§ **DATA EXCERPT**:

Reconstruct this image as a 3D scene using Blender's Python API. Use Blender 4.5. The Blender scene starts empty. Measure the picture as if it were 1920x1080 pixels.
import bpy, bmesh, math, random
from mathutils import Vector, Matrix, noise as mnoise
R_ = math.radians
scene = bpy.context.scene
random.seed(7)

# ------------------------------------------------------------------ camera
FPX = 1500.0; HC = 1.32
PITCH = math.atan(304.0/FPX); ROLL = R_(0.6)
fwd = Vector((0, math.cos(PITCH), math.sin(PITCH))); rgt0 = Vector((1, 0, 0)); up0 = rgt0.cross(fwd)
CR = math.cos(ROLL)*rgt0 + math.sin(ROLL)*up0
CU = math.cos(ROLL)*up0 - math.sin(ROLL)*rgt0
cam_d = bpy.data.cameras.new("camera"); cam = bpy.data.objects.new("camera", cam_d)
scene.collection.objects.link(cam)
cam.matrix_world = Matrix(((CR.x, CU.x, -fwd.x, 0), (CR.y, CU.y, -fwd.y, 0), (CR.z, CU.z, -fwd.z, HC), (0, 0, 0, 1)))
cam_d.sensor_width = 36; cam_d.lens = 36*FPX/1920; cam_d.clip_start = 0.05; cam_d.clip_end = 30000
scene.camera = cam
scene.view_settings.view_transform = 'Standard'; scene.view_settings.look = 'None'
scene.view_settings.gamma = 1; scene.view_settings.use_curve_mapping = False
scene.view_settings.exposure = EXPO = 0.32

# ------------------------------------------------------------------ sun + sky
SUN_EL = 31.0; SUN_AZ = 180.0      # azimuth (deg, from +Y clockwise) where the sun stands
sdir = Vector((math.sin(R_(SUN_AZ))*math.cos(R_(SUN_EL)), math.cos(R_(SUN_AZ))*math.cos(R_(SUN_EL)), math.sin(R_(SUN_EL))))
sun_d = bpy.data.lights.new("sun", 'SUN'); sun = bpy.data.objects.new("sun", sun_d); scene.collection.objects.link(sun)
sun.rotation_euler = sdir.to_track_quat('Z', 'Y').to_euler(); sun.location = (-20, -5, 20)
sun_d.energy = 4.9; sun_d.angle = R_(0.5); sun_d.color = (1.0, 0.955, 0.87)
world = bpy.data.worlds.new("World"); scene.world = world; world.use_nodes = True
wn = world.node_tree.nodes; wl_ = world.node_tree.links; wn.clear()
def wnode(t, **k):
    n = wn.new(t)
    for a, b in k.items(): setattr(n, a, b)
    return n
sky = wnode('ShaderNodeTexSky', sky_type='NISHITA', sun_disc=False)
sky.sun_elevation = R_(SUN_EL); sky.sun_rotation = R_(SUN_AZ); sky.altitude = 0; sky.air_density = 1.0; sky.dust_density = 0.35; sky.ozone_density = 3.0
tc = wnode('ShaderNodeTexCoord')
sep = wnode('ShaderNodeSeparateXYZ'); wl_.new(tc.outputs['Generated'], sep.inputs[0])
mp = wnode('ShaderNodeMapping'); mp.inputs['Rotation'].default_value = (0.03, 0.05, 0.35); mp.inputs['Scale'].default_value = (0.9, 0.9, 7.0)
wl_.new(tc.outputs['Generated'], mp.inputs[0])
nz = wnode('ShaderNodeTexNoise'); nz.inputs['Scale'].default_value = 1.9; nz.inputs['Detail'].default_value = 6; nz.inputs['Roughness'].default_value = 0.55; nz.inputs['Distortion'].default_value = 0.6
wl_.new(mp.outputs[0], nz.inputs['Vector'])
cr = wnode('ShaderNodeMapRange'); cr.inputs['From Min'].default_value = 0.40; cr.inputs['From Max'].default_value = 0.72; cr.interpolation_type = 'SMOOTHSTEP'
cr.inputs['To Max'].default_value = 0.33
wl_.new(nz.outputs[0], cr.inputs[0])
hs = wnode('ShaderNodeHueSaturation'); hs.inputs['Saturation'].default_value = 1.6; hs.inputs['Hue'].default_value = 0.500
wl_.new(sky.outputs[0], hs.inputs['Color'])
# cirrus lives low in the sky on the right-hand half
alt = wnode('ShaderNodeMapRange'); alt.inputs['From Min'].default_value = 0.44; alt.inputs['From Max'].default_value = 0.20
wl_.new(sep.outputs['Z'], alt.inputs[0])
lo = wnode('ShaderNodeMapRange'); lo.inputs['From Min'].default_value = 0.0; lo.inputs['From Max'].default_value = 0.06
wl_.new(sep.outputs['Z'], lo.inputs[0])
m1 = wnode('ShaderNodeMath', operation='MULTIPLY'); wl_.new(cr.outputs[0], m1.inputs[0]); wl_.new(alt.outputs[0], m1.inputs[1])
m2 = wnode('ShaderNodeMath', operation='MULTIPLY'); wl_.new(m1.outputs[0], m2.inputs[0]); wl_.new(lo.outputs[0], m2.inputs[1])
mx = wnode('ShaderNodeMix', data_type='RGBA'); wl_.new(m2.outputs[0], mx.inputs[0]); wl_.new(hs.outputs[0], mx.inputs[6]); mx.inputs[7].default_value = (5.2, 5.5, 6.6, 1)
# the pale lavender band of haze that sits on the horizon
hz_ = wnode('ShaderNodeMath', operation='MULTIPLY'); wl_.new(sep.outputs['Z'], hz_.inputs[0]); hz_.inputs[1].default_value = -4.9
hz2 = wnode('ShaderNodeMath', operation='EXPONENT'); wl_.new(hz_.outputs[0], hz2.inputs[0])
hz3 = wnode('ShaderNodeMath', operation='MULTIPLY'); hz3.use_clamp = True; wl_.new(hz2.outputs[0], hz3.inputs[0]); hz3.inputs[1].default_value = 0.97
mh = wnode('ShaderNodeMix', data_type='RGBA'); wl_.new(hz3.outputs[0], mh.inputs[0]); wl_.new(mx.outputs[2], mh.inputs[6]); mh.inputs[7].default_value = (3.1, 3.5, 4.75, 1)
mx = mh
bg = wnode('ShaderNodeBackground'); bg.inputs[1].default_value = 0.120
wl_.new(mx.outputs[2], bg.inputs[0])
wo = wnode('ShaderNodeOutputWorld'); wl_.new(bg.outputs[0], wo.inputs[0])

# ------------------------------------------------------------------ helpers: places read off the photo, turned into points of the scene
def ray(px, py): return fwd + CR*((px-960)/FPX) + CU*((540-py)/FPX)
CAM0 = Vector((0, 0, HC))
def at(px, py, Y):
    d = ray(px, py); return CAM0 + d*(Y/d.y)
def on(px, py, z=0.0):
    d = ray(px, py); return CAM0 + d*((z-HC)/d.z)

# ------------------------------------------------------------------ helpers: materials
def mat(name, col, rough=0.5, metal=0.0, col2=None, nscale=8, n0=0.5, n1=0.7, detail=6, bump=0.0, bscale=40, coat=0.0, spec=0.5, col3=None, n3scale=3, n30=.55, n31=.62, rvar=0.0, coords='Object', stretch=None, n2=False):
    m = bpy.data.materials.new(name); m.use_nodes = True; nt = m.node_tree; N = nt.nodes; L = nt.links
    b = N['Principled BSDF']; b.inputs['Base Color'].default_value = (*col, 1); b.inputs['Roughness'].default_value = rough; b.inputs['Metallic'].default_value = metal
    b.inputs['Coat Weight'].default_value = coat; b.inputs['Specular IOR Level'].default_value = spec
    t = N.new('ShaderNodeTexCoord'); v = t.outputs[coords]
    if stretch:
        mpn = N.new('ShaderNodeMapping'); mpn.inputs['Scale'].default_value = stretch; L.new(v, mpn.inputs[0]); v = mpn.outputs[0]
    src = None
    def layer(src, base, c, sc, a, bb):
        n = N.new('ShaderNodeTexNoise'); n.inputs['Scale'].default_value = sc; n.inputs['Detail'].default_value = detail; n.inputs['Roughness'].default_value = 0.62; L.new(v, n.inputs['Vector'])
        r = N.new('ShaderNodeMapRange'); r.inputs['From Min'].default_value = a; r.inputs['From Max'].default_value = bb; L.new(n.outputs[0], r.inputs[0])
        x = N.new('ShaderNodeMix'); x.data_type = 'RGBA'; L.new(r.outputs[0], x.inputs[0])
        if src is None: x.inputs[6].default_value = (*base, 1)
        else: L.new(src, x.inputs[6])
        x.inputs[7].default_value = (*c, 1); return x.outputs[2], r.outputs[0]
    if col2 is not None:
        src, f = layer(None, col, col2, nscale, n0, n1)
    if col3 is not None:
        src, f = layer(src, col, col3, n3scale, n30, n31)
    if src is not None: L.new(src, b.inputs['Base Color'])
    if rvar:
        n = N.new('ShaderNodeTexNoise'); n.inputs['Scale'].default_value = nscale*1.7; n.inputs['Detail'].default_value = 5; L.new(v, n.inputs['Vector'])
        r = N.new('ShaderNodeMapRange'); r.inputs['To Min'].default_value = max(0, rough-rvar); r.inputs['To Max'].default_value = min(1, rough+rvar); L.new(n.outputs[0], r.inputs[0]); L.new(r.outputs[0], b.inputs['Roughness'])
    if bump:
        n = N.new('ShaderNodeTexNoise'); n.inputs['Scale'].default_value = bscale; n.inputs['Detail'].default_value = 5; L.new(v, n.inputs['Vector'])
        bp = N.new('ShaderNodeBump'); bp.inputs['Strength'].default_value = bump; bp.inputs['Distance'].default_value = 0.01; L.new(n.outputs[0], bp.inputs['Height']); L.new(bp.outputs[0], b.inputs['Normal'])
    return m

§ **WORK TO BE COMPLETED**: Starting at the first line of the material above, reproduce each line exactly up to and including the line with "random.seed(7)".

§ **WRITTEN SOLUTION**:
Reconstruct this image as a 3D scene using Blender's Python API. Use Blender 4.5. The Blender scene starts empty. Measure the picture as if it were 1920x1080 pixels.
import bpy, bmesh, math, random
from mathutils import Vector, Matrix, noise as mnoise
R_ = math.radians
scene = bpy.context.scene
random.seed(7)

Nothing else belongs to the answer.